Students Bring Activism to Social Media

Jane Hurley, Staff Writer

As the world around us has shut down, many have turned to social media to connect with friends and family while in isolation. However, a cute dog picture or someone’s mirror selfie will not be the only thing you find when opening an app like Instagram. A quick scroll through the “stories” feature will reveal numerous shared posts – bite-sized pieces of information or PSA’s pertaining to social justice. This “Hashtag Activism”, a term coined by media networks to describe internet activism, has had a massive spike in popularity since May.

While it may seem like social media activism is a relatively new movement, users have been sharing information on these platforms since their creation. Senior Eva Schwartz tries to use her social media platforms for good: “On my Instagram, I mainly share content related to police brutality, abortion/reproductive rights, politician based content, climate change, opportunities for people to do hands-on advocacy, and content relating to eradicating period poverty (usually reposted or posted from @wearetheredsea).
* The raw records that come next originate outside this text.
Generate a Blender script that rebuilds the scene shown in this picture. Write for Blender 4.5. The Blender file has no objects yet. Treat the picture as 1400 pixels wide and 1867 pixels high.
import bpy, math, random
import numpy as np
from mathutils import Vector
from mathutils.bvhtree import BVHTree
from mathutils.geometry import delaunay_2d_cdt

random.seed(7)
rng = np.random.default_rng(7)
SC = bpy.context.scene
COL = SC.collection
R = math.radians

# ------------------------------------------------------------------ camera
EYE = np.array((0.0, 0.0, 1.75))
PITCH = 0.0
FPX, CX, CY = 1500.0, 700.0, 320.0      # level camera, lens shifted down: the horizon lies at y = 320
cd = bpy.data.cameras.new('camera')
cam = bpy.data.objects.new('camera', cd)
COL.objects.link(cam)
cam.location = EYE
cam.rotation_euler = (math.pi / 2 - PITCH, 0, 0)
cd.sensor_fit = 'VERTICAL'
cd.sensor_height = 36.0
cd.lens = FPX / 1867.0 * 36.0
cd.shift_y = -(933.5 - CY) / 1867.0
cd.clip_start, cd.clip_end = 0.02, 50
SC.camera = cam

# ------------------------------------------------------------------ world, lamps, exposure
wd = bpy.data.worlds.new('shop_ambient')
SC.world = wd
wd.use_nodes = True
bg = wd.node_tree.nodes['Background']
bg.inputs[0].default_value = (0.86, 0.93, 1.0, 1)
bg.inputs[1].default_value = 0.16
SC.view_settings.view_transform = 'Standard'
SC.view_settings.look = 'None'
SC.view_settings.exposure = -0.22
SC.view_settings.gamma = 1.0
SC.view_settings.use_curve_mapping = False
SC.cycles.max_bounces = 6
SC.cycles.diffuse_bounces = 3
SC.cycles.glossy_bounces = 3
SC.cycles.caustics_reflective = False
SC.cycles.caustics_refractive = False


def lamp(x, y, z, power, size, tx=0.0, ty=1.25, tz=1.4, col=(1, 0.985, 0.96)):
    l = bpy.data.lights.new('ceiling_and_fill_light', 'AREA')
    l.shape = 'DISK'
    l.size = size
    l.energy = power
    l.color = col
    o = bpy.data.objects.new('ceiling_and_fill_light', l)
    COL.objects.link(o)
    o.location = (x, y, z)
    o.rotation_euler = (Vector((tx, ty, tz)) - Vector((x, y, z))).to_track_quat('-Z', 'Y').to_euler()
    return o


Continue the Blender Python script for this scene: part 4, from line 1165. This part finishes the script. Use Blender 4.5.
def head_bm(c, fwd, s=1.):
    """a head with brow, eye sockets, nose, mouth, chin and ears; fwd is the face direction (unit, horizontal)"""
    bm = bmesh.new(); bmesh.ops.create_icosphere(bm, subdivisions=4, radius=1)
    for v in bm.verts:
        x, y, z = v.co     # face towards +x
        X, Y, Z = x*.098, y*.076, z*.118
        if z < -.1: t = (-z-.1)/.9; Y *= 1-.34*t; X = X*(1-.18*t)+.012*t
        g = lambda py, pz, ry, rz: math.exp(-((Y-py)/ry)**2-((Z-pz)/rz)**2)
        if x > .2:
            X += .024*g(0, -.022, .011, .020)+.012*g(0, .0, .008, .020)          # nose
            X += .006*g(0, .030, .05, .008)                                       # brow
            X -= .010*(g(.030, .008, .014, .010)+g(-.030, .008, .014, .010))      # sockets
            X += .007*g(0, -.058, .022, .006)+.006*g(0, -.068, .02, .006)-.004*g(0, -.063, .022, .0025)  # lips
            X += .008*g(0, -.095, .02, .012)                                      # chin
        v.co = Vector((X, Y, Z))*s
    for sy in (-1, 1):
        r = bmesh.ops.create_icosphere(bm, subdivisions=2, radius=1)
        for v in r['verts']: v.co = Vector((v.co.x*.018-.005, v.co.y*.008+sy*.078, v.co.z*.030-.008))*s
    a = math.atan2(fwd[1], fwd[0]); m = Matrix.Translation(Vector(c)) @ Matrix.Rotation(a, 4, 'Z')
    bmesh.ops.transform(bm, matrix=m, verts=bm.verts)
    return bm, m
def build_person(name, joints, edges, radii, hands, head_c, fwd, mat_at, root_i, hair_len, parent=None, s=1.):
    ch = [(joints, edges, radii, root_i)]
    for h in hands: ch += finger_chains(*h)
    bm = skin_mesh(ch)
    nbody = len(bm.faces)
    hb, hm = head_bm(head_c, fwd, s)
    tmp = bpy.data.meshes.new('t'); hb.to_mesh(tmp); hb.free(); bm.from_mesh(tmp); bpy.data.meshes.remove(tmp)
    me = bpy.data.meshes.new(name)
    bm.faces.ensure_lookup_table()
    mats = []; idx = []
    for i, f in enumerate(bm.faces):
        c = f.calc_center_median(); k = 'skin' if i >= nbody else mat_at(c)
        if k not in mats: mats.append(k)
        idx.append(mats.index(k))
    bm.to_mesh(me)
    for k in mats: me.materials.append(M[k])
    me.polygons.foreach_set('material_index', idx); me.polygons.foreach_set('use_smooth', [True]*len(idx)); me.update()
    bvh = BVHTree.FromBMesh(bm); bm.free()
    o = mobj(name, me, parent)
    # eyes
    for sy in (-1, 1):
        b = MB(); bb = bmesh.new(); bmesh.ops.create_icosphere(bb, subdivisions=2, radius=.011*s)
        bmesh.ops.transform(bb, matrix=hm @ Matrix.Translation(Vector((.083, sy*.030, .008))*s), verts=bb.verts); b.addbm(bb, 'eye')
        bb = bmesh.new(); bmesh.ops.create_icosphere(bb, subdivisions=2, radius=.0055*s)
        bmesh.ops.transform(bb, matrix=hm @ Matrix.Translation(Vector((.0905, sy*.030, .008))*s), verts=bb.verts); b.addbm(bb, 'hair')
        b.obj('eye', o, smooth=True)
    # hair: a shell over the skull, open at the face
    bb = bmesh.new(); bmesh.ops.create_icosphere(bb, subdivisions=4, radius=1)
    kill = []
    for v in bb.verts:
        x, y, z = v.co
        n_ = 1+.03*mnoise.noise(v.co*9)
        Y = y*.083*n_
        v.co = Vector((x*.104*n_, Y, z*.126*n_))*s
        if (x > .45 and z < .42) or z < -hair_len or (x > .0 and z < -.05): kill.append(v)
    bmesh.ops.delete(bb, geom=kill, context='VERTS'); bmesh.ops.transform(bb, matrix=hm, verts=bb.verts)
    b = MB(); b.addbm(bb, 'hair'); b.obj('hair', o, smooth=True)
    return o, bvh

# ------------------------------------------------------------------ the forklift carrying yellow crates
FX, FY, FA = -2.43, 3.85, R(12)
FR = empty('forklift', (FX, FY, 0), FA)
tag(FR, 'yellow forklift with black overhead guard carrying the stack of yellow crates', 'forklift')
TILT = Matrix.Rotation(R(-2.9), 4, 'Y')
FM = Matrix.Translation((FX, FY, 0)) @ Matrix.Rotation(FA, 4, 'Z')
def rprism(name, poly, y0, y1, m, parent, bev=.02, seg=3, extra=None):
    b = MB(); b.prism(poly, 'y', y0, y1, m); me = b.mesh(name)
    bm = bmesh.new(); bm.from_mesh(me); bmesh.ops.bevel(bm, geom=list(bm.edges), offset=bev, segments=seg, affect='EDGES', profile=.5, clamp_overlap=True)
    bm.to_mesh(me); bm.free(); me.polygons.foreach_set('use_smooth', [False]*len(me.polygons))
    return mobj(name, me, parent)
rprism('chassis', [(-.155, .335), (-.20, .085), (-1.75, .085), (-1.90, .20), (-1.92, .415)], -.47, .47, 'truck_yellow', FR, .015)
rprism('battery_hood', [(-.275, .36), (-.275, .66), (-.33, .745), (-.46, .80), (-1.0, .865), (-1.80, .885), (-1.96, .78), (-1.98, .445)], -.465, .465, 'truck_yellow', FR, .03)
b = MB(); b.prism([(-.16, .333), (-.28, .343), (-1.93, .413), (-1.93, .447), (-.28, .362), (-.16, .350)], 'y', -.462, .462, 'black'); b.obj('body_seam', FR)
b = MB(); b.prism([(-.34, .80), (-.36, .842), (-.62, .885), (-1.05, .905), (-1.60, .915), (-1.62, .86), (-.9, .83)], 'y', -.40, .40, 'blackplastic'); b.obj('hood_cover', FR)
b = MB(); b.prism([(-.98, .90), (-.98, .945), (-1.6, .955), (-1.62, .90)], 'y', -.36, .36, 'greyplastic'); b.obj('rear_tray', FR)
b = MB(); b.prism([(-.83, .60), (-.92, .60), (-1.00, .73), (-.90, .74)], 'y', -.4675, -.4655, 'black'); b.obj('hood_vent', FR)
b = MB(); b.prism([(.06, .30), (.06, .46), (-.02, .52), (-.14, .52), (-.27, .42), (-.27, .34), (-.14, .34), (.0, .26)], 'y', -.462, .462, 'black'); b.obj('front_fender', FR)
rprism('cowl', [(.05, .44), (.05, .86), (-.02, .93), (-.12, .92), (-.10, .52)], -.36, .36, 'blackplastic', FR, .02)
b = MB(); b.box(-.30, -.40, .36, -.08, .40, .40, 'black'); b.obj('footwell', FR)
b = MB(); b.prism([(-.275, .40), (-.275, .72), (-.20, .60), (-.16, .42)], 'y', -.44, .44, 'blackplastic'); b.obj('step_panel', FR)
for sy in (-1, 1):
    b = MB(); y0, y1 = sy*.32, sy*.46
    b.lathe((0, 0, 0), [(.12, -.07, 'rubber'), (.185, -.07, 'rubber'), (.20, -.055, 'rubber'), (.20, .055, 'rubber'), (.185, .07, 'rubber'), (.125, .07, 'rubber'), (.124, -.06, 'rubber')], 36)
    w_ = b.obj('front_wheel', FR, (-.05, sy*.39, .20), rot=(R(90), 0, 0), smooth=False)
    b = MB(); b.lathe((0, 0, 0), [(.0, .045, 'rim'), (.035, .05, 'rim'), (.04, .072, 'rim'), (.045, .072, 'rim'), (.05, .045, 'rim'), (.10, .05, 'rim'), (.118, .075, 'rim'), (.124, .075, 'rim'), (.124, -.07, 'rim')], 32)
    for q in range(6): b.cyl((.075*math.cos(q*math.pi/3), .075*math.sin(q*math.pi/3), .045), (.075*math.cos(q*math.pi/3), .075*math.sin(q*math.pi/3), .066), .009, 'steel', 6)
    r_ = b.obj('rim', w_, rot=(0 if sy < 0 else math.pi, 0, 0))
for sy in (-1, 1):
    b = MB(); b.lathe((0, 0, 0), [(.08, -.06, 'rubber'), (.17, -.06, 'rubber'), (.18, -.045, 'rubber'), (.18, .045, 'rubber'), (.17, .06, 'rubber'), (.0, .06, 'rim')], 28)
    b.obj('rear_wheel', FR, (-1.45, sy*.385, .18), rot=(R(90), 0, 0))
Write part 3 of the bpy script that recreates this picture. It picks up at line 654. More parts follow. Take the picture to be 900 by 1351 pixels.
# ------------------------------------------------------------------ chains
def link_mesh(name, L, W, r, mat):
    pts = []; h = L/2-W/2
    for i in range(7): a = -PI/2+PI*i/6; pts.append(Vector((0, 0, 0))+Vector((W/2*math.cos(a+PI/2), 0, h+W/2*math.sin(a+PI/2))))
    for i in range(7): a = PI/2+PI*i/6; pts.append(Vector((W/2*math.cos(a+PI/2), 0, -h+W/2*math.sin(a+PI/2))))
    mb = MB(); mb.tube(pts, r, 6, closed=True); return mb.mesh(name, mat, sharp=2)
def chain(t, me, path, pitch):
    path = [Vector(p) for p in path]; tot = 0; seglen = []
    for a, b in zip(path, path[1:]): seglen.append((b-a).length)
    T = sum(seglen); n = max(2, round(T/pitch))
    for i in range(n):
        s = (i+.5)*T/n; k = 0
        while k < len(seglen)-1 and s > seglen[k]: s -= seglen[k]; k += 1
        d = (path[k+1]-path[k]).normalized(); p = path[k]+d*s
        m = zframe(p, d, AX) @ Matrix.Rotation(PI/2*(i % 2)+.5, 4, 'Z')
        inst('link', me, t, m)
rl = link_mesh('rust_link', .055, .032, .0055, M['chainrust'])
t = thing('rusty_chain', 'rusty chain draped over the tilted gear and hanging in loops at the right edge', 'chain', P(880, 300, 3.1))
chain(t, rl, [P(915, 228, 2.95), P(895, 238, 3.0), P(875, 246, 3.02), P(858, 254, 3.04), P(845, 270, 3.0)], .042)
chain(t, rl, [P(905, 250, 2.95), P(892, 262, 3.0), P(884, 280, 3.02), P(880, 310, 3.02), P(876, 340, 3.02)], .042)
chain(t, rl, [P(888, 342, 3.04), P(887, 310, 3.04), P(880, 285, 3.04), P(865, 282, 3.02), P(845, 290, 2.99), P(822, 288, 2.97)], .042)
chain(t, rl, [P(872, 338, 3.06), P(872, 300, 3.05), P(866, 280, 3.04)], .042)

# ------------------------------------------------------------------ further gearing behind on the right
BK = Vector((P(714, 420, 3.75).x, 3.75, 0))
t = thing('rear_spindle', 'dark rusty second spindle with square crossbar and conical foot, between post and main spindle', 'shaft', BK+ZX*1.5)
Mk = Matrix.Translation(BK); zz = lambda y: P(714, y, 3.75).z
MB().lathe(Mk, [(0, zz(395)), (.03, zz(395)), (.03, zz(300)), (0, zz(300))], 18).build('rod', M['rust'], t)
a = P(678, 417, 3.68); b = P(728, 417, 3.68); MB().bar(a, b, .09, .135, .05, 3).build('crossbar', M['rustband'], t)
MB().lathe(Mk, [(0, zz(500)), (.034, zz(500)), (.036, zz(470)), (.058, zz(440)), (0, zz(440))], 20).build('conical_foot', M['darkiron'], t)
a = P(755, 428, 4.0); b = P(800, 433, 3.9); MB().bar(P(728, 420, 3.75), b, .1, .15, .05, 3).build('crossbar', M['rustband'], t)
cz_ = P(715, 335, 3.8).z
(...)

If I see something on the news or while I’m on social media, and I have strong beliefs in it, I will usually share it and try to encourage more people to be educated.”

Schwartz and many other Prep students have been sharing content that follows a similar theme: calls to end injustice and bring equality to our world. Out of 145 students, 72% had shared a post related to social justice or activism. However, sharing a post is just the first step in becoming an activist. When asked how social media has shaped our generation’s perspective on activism, Schwartz responded, “Spreading content via an Instagram story is a great way to educate your community, but I feel like if you don’t do concrete action in the real world, the activism is performative and ingenuine.”

Performative activism, a recently popularized term, refers to activism that is not done out of good faith but for the increase of one’s social status.

The primary focus of social media activism is to educate and encourage others to take action. A poll of Prep students revealed that 70% felt more educated on injustices in the world through social media activism. Unfortunately, with a surge of information being shared at rapid rates comes a surge of misinformation. Some Instagram accounts have been set up posting graphics urging users to share to “donate money” to whatever crisis is trending. The post spreads like wildfire, all under the guise of the account donating money to an honorable cause. In the end, after the account has gained thousands of likes and follows, it is revealed that no money was donated at all. Performative, as activists would describe it. In regards to social media activism, Schwartz believes that “…if you want to actually do something, it’s important that you do genuine research.”

Activism has always been largely led by the youth, so a transition to a more modern platform made sense. As new conflicts arise each passing day, activism will not be going away any time soon. When remaining vigilant about fact-checking and applying knowledge to real life scenarios, social media activism can be a powerful agent of change.